Justice Breyer’s Book to Come Out Against Dems Packing Court

Justice Breyer's Book to Come Out Against Dems Packing Court stephen breyer sits for portrait Associate Justice Stephen Breyer sits during a group photo at the Supreme Court in Washington, Friday, April 23, 2021. (Erin Schaff/The New York Times via AP)

By Eric Mack | Tuesday, 18 May 2021 12:50 PM

One of the three liberals on the Supreme Court, Justice Stephen Breyer, is coming out with a book that will pan the Democrats' agenda on court packing, according to the Washington Examiner.

Breyer's "The Authority of the Court and the Peril of Politics" is due to be released Sept. 7, 2021. He is one of three justices appointed by a Democrat, before former President Donald Trump brought three conservative justices to the court during his administration, tipping the ideology back to the right 6-3.

"A sitting justice reflects upon the authority of the Supreme Court — how that authority was gained and how measures to restructure the Court could undermine both the Court and the constitutional system of checks and balances that depends on it," the publisher, Harvard University Press, wrote in its synopsis.

Breyer is the focus of Democrats urging him to retire during President Joe Biden's administration, but his book will reject the narrative "the Supreme Court has become too political."

"A growing chorus of officials and commentators argues that the Supreme Court has become too political," HUP wrote. "On this view the confirmation process is just an exercise in partisan agenda-setting, and the jurists are no more than 'politicians in robes' ― their ostensibly neutral judicial philosophies mere camouflage for conservative or liberal convictions.

"As a result of this perceived crisis, and for the first time since the New Deal era, there is serious talk of court packing in the name of ideological balance."

Breyer's book will argue the public should not buy into the partisan narrative, which might undermine the "authority of the court."

"Breyer warns that public trust would be eroded by political intervention, dashing the authority of the Court," HUP wrote. "Without the public's trust, the Court would no longer be able to act as a check on the other branches of government and a guarantor of the rule of law, threatening the foundations of our constitutional system."
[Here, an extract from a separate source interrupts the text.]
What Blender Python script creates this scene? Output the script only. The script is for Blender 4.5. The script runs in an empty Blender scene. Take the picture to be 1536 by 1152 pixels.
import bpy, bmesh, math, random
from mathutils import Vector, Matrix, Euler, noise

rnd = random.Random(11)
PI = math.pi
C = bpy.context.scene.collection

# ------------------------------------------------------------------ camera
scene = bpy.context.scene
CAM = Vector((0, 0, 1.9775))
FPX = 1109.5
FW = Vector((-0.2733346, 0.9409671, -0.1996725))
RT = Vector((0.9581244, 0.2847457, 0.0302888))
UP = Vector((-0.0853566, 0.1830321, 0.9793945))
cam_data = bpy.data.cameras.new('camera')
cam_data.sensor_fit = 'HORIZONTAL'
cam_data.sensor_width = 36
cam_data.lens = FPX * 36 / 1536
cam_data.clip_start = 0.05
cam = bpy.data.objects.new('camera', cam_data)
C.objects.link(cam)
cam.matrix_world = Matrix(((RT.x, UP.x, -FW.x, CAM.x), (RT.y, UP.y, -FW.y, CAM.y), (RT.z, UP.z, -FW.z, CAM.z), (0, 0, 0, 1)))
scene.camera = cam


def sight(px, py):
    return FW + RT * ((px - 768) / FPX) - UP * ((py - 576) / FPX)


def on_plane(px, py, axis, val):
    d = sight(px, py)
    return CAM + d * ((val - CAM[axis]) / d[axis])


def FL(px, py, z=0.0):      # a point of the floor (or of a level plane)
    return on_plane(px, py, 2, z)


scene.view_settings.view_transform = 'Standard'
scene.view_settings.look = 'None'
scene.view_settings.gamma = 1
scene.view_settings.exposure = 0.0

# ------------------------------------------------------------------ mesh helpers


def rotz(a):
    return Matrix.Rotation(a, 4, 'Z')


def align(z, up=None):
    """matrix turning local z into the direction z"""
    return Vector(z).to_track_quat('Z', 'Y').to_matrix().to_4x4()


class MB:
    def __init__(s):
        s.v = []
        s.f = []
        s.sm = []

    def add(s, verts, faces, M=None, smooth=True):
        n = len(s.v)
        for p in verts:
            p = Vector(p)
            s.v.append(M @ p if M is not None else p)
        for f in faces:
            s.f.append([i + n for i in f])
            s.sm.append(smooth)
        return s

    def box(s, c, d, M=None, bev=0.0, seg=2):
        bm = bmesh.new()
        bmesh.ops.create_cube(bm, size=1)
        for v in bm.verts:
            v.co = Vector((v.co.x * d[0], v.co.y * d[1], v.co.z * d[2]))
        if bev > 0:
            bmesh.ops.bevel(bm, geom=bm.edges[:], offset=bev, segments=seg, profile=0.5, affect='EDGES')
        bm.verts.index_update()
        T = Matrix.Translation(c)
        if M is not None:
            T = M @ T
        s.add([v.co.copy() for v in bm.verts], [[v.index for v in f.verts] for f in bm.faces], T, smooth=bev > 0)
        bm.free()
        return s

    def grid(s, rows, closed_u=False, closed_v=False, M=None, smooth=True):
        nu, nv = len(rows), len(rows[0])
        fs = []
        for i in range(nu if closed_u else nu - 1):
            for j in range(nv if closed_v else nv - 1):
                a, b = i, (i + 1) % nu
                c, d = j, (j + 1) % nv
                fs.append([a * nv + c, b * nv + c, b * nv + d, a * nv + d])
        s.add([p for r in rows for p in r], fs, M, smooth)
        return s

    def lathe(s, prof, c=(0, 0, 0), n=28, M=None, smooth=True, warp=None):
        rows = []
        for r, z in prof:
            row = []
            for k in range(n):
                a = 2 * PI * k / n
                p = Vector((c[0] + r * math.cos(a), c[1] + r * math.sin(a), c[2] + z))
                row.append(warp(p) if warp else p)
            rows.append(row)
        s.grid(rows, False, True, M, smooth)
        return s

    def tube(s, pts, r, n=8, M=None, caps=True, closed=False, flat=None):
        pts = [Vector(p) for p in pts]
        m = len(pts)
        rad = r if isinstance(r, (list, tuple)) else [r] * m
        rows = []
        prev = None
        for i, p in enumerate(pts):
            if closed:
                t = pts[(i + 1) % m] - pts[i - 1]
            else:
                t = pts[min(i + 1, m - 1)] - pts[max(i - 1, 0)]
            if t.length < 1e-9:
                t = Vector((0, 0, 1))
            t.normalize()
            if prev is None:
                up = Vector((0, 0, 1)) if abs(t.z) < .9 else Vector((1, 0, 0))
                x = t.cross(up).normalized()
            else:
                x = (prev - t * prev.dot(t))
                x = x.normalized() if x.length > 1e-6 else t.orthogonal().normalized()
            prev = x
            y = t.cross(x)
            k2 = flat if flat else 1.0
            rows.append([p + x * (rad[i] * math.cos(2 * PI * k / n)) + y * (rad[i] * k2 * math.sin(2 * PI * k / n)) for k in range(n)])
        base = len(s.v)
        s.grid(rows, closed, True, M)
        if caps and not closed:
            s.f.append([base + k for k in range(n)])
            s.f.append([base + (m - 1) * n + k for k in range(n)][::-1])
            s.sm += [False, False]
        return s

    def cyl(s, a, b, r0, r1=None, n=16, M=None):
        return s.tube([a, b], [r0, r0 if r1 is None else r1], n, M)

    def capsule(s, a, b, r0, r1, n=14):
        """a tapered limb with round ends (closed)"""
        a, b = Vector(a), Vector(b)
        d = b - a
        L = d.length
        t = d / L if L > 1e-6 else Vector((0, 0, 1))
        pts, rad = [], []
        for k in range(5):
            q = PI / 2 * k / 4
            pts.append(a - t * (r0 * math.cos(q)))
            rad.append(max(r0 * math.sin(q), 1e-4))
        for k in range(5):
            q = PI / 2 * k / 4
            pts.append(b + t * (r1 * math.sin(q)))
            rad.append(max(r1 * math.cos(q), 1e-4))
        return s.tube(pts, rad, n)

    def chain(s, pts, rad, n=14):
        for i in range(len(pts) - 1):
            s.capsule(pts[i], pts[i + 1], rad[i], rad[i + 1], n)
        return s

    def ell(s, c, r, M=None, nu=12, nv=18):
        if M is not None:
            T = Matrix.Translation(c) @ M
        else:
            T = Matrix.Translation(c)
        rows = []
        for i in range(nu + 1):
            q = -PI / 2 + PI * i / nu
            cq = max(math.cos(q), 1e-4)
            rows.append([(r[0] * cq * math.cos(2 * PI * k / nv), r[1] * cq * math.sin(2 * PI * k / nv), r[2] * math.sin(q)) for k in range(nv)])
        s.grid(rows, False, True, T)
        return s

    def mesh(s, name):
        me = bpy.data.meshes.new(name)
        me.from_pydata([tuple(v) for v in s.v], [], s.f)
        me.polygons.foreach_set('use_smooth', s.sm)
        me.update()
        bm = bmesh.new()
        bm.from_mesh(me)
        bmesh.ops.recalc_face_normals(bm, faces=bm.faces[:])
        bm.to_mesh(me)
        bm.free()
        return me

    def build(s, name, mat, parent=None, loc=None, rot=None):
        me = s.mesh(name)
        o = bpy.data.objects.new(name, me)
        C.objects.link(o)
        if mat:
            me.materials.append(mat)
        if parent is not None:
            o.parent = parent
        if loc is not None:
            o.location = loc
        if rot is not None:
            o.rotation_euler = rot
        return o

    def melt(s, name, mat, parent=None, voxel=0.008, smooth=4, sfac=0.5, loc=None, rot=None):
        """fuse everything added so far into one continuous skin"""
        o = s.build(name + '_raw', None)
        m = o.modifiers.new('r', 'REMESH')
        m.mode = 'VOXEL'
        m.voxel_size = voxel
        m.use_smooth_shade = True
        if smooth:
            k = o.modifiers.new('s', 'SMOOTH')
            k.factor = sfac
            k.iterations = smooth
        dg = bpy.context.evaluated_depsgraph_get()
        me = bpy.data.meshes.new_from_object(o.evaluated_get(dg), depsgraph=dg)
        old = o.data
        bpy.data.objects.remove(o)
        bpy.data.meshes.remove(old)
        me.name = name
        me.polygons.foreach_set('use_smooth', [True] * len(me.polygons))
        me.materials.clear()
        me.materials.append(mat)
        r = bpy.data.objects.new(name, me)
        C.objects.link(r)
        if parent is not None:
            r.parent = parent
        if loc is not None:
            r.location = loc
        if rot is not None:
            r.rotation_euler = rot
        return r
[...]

The book is scheduled to be just 112 pages and will echo Breyer's Harvard University speech in April, where he told Democrats to think "long and hard" on their court-packing agenda.
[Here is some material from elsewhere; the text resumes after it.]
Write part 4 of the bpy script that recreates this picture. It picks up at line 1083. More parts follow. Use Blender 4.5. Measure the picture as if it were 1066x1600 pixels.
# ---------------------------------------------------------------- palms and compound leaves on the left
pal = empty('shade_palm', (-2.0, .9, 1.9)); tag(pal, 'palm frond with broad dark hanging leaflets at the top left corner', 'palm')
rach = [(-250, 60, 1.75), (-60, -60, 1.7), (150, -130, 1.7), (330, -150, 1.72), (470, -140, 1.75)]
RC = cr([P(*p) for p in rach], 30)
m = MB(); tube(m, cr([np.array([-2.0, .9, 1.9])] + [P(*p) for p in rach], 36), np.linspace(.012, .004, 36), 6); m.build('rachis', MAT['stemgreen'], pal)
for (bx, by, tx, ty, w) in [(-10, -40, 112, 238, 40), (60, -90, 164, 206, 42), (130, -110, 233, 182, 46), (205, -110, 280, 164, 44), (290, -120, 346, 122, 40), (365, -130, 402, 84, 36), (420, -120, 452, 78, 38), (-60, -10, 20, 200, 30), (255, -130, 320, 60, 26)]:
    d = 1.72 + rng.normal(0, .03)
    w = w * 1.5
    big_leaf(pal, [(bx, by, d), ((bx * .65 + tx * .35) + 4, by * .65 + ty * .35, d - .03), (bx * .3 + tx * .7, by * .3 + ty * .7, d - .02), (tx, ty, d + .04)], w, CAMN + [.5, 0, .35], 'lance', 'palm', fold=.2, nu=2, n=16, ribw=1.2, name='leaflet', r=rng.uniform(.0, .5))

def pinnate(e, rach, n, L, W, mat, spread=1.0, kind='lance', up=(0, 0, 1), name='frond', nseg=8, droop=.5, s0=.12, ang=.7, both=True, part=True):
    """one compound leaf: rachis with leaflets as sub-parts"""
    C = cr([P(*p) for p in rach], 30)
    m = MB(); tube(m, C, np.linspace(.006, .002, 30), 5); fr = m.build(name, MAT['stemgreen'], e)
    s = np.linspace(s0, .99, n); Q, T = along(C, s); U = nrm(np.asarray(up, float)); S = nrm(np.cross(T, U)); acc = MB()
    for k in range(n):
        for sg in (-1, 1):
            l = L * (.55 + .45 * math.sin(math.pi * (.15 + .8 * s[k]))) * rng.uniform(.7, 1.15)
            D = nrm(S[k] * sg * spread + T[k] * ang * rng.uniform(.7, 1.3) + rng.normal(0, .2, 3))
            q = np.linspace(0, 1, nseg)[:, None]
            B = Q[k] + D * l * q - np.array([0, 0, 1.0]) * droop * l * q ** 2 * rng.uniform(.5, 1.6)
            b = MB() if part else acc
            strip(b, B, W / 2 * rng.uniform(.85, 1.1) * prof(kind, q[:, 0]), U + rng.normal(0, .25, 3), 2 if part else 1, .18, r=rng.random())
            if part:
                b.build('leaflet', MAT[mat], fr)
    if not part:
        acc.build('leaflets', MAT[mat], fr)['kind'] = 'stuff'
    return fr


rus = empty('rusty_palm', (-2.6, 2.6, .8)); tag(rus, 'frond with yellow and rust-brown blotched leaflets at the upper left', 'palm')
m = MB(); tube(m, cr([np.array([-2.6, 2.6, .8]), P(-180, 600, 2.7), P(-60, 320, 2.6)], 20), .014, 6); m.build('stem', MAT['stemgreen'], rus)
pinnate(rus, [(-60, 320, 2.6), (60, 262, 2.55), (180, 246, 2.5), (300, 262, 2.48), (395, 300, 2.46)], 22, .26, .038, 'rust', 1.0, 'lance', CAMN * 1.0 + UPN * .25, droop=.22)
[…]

Among the Democrats' proposals would be to expand the court from nine to 13 justices while a Democrat is in the White House, ostensibly delivering a 7-6 majority back to liberal ideology and diluting the impact of Trump Justices Neil Gorsuch, Brett Kavanaugh, and Amy Coney Barrett.

"If public trust is now in decline, the solution is to promote better understanding of how the judiciary actually works: Overwhelmingly, judges adhere to their oath to avoid considerations of politics and popularity," HUP wrote in the synopsis of Breyer's book. "The peril facing the Supreme Court comes less from partisan judges than from citizens who, encouraged by politicians, equate impartial justice with agreeable judicial outcomes."